■ **WHAT IS EXPECTED**:
Print the listing from its top line through the line containing "SC.camera = cam", nothing more, and leave out the pictures.

■ **GIVEN DATA**:

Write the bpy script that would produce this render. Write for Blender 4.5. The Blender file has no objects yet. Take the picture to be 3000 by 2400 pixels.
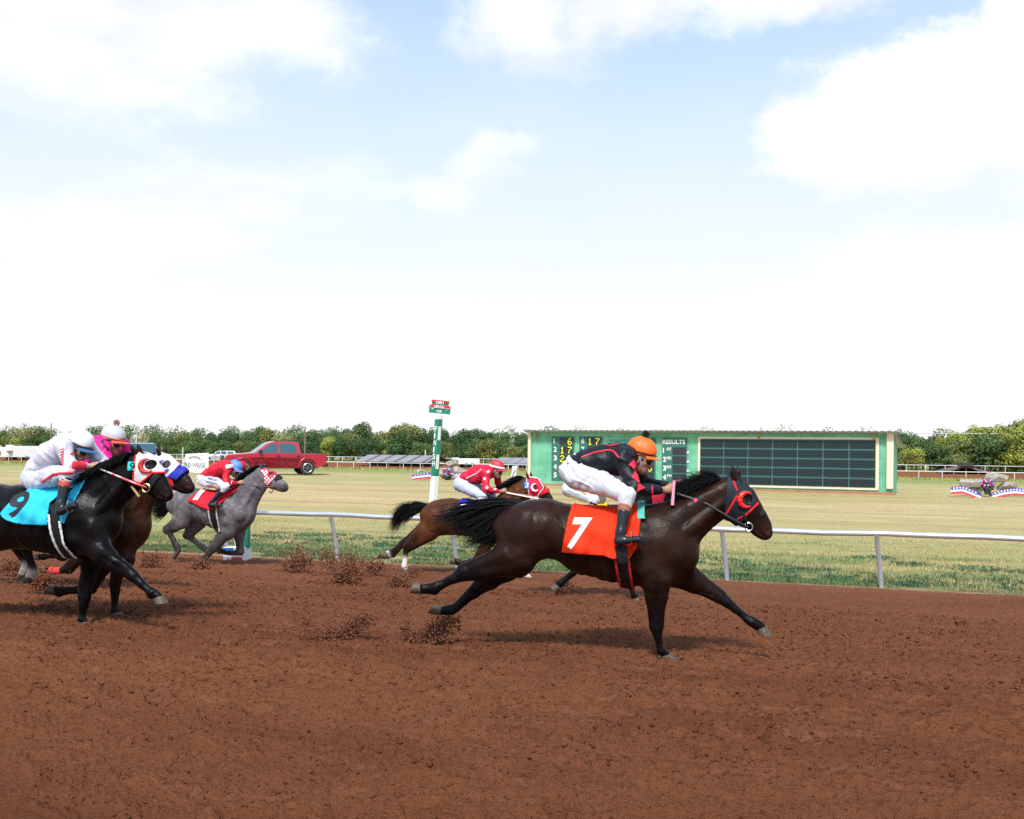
import bpy, bmesh, math, random
import numpy as np
from mathutils import Vector, Matrix

rnd = random.Random(7)
SC = bpy.context.scene
COL = SC.collection
R = math.radians

# ------------------------------------------------------------------ camera, sky, sun, exposure
CAM_Z = 2.4
ROLL = R(0.55)
cam_data = bpy.data.cameras.new('camera')
cam_data.sensor_width = 36.0
cam_data.lens = 36.0
cam_data.shift_y = 0.035
cam_data.clip_start = 0.1
cam_data.clip_end = 6000.0
cam = bpy.data.objects.new('camera', cam_data)
COL.objects.link(cam)
cam.matrix_world = Matrix.Translation((0, 0, CAM_Z)) @ Matrix.Rotation(R(90), 4, 'X') @ Matrix.Rotation(ROLL, 4, 'Z')
SC.camera = cam

SUN_EL, SUN_AZ = R(50), R(190)          # azimuth measured clockwise from +Y: behind the camera, a little left
sun_dir = Vector((math.sin(SUN_AZ) * math.cos(SUN_EL), math.cos(SUN_AZ) * math.cos(SUN_EL), math.sin(SUN_EL)))
sl = bpy.data.lights.new('sun', 'SUN')
sl.energy = 3.25
sl.angle = R(9.0)
sl.color = (1.0, 0.955, 0.88)
sun = bpy.data.objects.new('sun', sl)
COL.objects.link(sun)
sun.rotation_euler = sun_dir.to_track_quat('Z', 'Y').to_euler()

SC.view_settings.view_transform = 'Standard'
SC.view_settings.look = 'None'
SC.view_settings.exposure = 0.35
SC.view_settings.gamma = 1.0
SC.view_settings.use_curve_mapping = False
try:
    SC.cycles.use_denoising = False
    SC.cycles.max_bounces = 6
    SC.cycles.transparent_max_bounces = 12
    SC.cycles.sample_clamp_indirect = 8.0
except Exception:
    pass

world = bpy.data.worlds.new('World')
SC.world = world
world.use_nodes = True


class NT:
    """tiny node-tree writer"""
    def __init__(self, tree):
        self.t = tree
        tree.nodes.clear()

    def n(self, typ, **kw):
        nd = self.t.nodes.new(typ)
        for k, v in kw.items():
            setattr(nd, k, v)
        return nd

    def put(self, sock, v):
        if hasattr(v, 'is_output') or isinstance(v, bpy.types.NodeSocket):
            self.t.links.new(v, sock)
        elif v is not None:
            sock.default_value = v

    def math(self, op, a, b=None, c=None, clamp=False):
        nd = self.n('ShaderNodeMath', operation=op)
        nd.use_clamp = clamp
        self.put(nd.inputs[0], a)
        if b is not None:
            self.put(nd.inputs[1], b)
        if c is not None:
            self.put(nd.inputs[2], c)
        return nd.outputs[0]

    def noise(self, vec, scale, detail=4.0, rough=0.55, dist=0.0):
        nd = self.n('ShaderNodeTexNoise')
        if vec is not None:
            self.put(nd.inputs['Vector'], vec)
        nd.inputs['Scale'].default_value = scale
        nd.inputs['Detail'].default_value = detail
        nd.inputs['Roughness'].default_value = rough
        nd.inputs['Distortion'].default_value = dist
        return nd.outputs['Fac']

    def mapping(self, vec, scale=(1, 1, 1), loc=(0, 0, 0), rot=(0, 0, 0)):
        nd = self.n('ShaderNodeMapping')
        self.put(nd.inputs['Vector'], vec)
        nd.inputs['Scale'].default_value = scale
        nd.inputs['Location'].default_value = loc
        nd.inputs['Rotation'].default_value = rot
        return nd.outputs[0]

    def ramp(self, fac, lo, hi, a=0.0, b=1.0, smooth=True):
        nd = self.n('ShaderNodeMapRange')
        nd.interpolation_type = 'SMOOTHSTEP' if smooth else 'LINEAR'
        self.put(nd.inputs[0], fac)
        for i, v in zip((1, 2, 3, 4), (lo, hi, a, b)):
            nd.inputs[i].default_value = v
        return nd.outputs[0]

    def mix(self, fac, a, b, typ='MIX'):
        nd = self.n('ShaderNodeMix', data_type='RGBA', blend_type=typ)
        self.put(nd.inputs[0], fac)
        for s, v in ((nd.inputs[6], a), (nd.inputs[7], b)):
            if isinstance(v, (tuple, list)):
                s.default_value = (*v[:3], 1.0)
            else:
                self.put(s, v)
        return nd.outputs[2]


def build_world():
    N = NT(world.node_tree)
    out = N.n('ShaderNodeOutputWorld')
    bg = N.n('ShaderNodeBackground')
    bg.inputs['Strength'].default_value = 0.1
    N.t.links.new(bg.outputs[0], out.inputs['Surface'])
    sky = N.n('ShaderNodeTexSky')
    sky.sky_type = 'NISHITA'
    sky.sun_disc = False
    sky.sun_elevation = SUN_EL
    sky.sun_rotation = SUN_AZ
    sky.air_density = 1.0
    sky.dust_density = 2.0
    tc = N.n('ShaderNodeTexCoord')
    v = tc.outputs['Generated']
    sep = N.n('ShaderNodeSeparateXYZ')
    N.put(sep.inputs[0], v)
    el = sep.outputs[2]
    # cumulus banks seen in the photograph: (direction px, py, angular radius x, y, weight)
    n1 = N.noise(N.mapping(v, (1.0, 1.0, 1.7)), 5.5, 8.0, 0.60, 0.25)
    n2 = N.noise(N.mapping(v, (1.0, 1.0, 2.2), (3.1, 1.7, 0.4)), 17.0, 6.0, 0.6, 0.1)
    nn = N.math('ADD', N.math('MULTIPLY', n1, 0.68), N.math('MULTIPLY', n2, 0.32))

    wn = N.n('ShaderNodeTexNoise')
    N.put(wn.inputs['Vector'], v)
    wn.inputs['Scale'].default_value = 8.0
    wn.inputs['Detail'].default_value = 7.0
    wn.inputs['Roughness'].default_value = 0.62
    w1 = N.n('ShaderNodeVectorMath', operation='SUBTRACT')
    N.put(w1.inputs[0], wn.outputs['Color'])
    w1.inputs[1].default_value = (.5, .5, .5)
    w2 = N.n('ShaderNodeVectorMath', operation='MULTIPLY_ADD')
    N.put(w2.inputs[0], w1.outputs[0])
    w2.inputs[1].default_value = (.13, .13, .09)
    N.put(w2.inputs[2], v)
    vw = w2.outputs[0]

    def bank(lst):
        """largest of a set of cones standing on sky directions: px, py, radius x, radius z"""
        tot = None
        for (px, py, rx, rz) in lst:
            c = Vector(((px - 1500) / 3000, 1.0, (1305 - py) / 3000)).normalized()
            mp = N.mapping(vw, (1 / rx, 1 / rx, 1 / rz), (-c.x / rx, -c.y / rx, -c.z / rz))
            ln = N.n('ShaderNodeVectorMath', operation='LENGTH')
            N.put(ln.inputs[0], mp)
            k = N.math('SUBTRACT', 1.0, ln.outputs['Value'])
            tot = k if tot is None else N.math('SMOOTH_MAX', tot, k, 0.25)
        return N.math('MAXIMUM', tot, -1.5)
    wob = N.math('MULTIPLY', N.math('SUBTRACT', nn, 0.5), 2.6)
    # the cumulus bank at the right, crisp on top
    crisp = bank([(2370, 385, .060, .026), (2520, 335, .075, .050), (2650, 285, .085, .055), (2860, 225, .10, .065), (3010, 90, .045, .080), (3060, 320, .14, .09), (2700, 420, .15, .045)])
    c1 = N.ramp(N.math('ADD', crisp, wob), -0.05, 0.50)
    # softer cloud at the upper left and upper middle
    soft = bank([(120, 90, .17, .075), (560, 60, .12, .075), (890, 95, .065, .040), (1560, 20, .075, .055), (1720, -30, .11, .035), (2300, -60, .2, .03)])
    c2 = N.ramp(N.math('ADD', soft, wob), -0.25, 0.75, 0.0, 0.85)
    faint = bank([(640, 540, .13, .040), (420, 640, .12, .05), (1300, 560, .05, .022), (1400, 500, .05, .022), (1480, 440, .035, .02), (130, 760, .11, .07), (2800, 760, .2, .05)])
    c3 = N.ramp(N.math('ADD', faint, wob), -0.25, 0.75, 0.0, 0.6)
    # scattered cloud over the rest of the sky
    c4 = N.math('MULTIPLY', N.ramp(nn, 0.53, 0.66), N.ramp(el, 0.42, 0.60))
    cloud = N.math('MAXIMUM', N.math('MAXIMUM', c1, c2), N.math('MAXIMUM', c3, c4))
    haze = N.ramp(N.math('ADD', el, N.math('MULTIPLY', N.math('SUBTRACT', n1, 0.5), 0.10)), 0.11, 0.51, 1.0, 0.32)
    hcol = N.mix(N.ramp(el, 0.03, 0.22), (8.6, 8.6, 8.6), (7.3, 7.65, 8.05))
    shade = N.ramp(N.noise(N.mapping(v, (1, 1, 2.5), (0.3, 0.2, -0.06)), 7.0, 6.0, 0.6), 0.35, 0.6)
    ccol = N.mix(shade, (7.9, 7.9, 8.05), (9.2, 9.2, 9.2))
    skyb = N.mix(1.0, sky.outputs[0], (1.2, 1.9, 2.1), 'MULTIPLY')
    N.put(bg.inputs['Color'], N.mix(cloud, N.mix(haze, skyb, hcol), ccol))


build_world()

# ------------------------------------------------------------------ photograph geometry: a pixel (of 3000x2400) to a ray
C0 = np.array([0.0, 0.0, CAM_Z])
cR, sR = math.cos(ROLL), math.sin(ROLL)


def ray(px, py):
    dx = (px - 1500.0) / 3000.0
    dy = -(py - 1200.0) / 3000.0 + 0.035
    return np.array([cR * dx - sR * dy, 1.0, sR * dx + cR * dy])


TH = R(18.5)                              # running direction: right end of the track comes nearer
cT, sT = math.cos(TH), math.sin(TH)


def td(x, y):
    return x * cT - y * sT, x * sT + y * cT


def xy(t, d):
    return t * cT + d * sT, -t * sT + d * cT


PROF_D = np.array([-60, -20, 0, 18.4, 24, 34, 46, 60, 78, 105, 132, 139, 141, 158, 175, 260, 900, 3000.0])
PROF_Z = np.array([1.4, 1.4, 1.06, 0.024, 0.06, 0.25, 0.47, 0.46, 0.18, -0.55, -1.2, -1.32, -1.36, -0.85, -0.8, -0.6, -0.6, -0.6])


def gz(x, y):
    return float(np.interp(td(x, y)[1], PROF_D, PROF_Z))


def ground_at(px, py):
    r = ray(px, py)
    k = 3.0
    for i in range(4000):
        p = C0 + r * k
        if p[2] < gz(p[0], p[1]):
            break
        k *= 1.003
    lo, hi = k / 1.003, k
    for i in range(30):
        m = (lo + hi) / 2
        p = C0 + r * m
        if p[2] < gz(p[0], p[1]):
            hi = m
        else:
            lo = m
    return C0 + r * hi


class Frame:
    """a local frame standing on the ground: x along heading, y to the left of it, z up"""
    def __init__(self, origin, ang):
        self.o = np.array(origin, float)
        self.ang = ang
        self.f = np.array([math.cos(ang), math.sin(ang), 0])
        self.l = np.array([-math.sin(ang), math.cos(ang), 0])

    def P(self, px, py, y=0.0):
        r = ray(px, py)
        k = (y - (C0 - self.o) @ self.l) / (r @ self.l)
        p = C0 + r * k - self.o
        return np.array([p @ self.f, y, p[2]])

    def W(self, p):
        return self.o + self.f * p[0] + self.l * p[1] + np.array([0, 0, p[2]])

    def mat(self):
        return Matrix.Translation(self.o.tolist()) @ Matrix.Rotation(self.ang, 4, 'Z')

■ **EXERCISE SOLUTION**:
Write the bpy script that would produce this render. Write for Blender 4.5. The Blender file has no objects yet. Take the picture to be 3000 by 2400 pixels.
import bpy, bmesh, math, random
import numpy as np
from mathutils import Vector, Matrix

rnd = random.Random(7)
SC = bpy.context.scene
COL = SC.collection
R = math.radians

# ------------------------------------------------------------------ camera, sky, sun, exposure
CAM_Z = 2.4
ROLL = R(0.55)
cam_data = bpy.data.cameras.new('camera')
cam_data.sensor_width = 36.0
cam_data.lens = 36.0
cam_data.shift_y = 0.035
cam_data.clip_start = 0.1
cam_data.clip_end = 6000.0
cam = bpy.data.objects.new('camera', cam_data)
COL.objects.link(cam)
cam.matrix_world = Matrix.Translation((0, 0, CAM_Z)) @ Matrix.Rotation(R(90), 4, 'X') @ Matrix.Rotation(ROLL, 4, 'Z')
SC.camera = cam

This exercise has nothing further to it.